Dieta (166 Wątki)
gotowce w diecie dziecka
Data utworzenia : 2022-04-25 14:57 | Ostatni komentarz 2022-08-29 12:33
2014 Odsłony
84 Komentarze
Czy w sytuacjach awaryjnych posiłkujecie się "gotowcami" przy przygotowywaniu posiłków? Chodzi mi o dzieci ponad roczne z rozszerzoną całkowicie dietą. Czy uważacie że paluszki rybne, mrożone warzywa na patelnie czy na parę, tubki typu kaszka i owoce - drugie sniadanie, gotowe mieszanki płatków owsianych z owocami orzechami etc. tudzież kupno ugotowanych buraczków (takich w opakowaniu próżniowym) to totalne zło i nie powinno się ich podawać dzieciom? Szukam jakiegoś wyjścia z kryzysowych sytuacji, kiedy muszę zostać dłużej w pracy, do tego starszy syn ma zajęcia dodatkowe i czasem wpadnie jakaś wizyta u lekarza z młodszym czy zebranie w żłobku i nagle w tygodniu nie ma ani jednego "wolnego" popołudnia i brak czasu na szykowanie posiłków...
2022-05-02 14:58
To u mnie otwarli nowe Pepco mamy już, drugie. Jest o wiele większe niż to stare,a towaru o wiele mniej. Na wieszakach dosłownie wisi jedna para koszulki itp. wygląda bardzo biednie jeśli chodzi o rozmiarówkę od 104 bo te malutkie rzeczy są,a dla starszych bieda . Wydawało mi się,że będzie pelno rzeczy, a tu pustki w małym Pepco jest wszystkiego więcej i różne modele ubrań
2022-05-02 10:40
Zgadza się, że nie każdy sklep ma ten sam asortyment więc czasem hak się znajdzie jakiś fajny produkt w gazetce czy reklamie to się okazuje, że akurat u mnie tego nie ma. Ale raz na jakiś czas uda się pojechać do innego pepco i tam dużo większy asortyment
2022-04-30 22:27
Ja widzę wlasnie też różnice w sklepach Pepco . Ale teraz mam nowo otwarte niedaleko mnie i jest ogromne. Dużo rzeczy i duży wybór . Ja to jestem pepcoholovzka chyba :D uwielbiam tam zaglądać
2022-04-30 19:53
W mojej małej miejscowości w takim Pepco to połowa rzeczy albo 1/3 porównując większe miasto
2022-04-30 09:04
Tylko że czasami w Biedronce wystawiają dzień wcześniej na wieczór i na rano jest już przebrane wszystko niestety a tak już wgl nie powinno robić bo czasami gazetka jest od kolejnego dnia i dawniej było tak że dzień wcześniej nie wchodziło im
2022-04-30 08:57
na wsiach to chyba juz takie przyzwyczajenie ze starych lat ;) zwlaszcza w soboty ;) ze zakupy tylko rano sie robiło;)

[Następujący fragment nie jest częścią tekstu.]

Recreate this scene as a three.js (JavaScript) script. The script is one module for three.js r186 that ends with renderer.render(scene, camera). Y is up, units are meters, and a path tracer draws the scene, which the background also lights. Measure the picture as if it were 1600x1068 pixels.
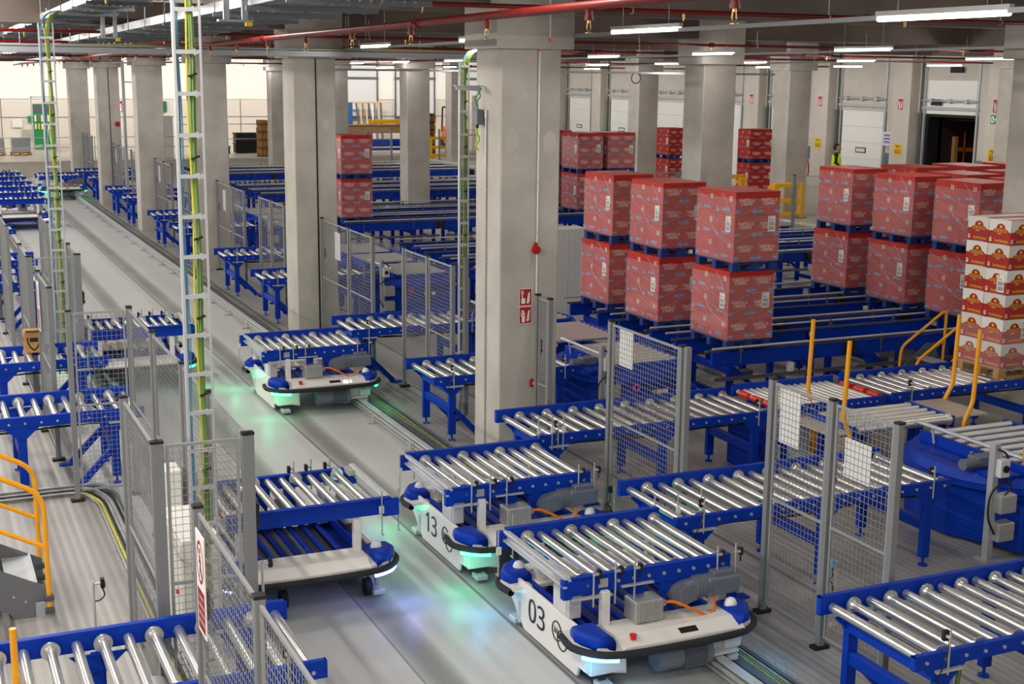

z wyprzedażami to racja ja mam wkoło siebie mnóstwo biedronek to czasami jak szłam jednego dnia do jednej a za kilka dni do drugiej to były inne rzeczy ;) też pewnie zalezy jaka ludność wiekowa niedaleko mieszka ;)
2022-04-29 21:01
na wsiach to trzeba z rana lecieć
2022-04-29 14:15
Ja nie mam nic przeciwko temu, żeby dziecku podać mrożone warzywa, przecież one nie tracą swoich wartości odżywczych. Zawsze je można ugotować na parze i będą dobre.Paluszków rybnych nie cierpię, więc ich dziecku nie podam, bo sama nie zjem :) Myślę, że kluczowe jest czytanie składu danego produktu, bo wiadomo, że jeżeli coś jest sprzedawane, to nie znaczy od razu, że jest dla nas zdrowe. trzeba po prostu uważać co się kupuje.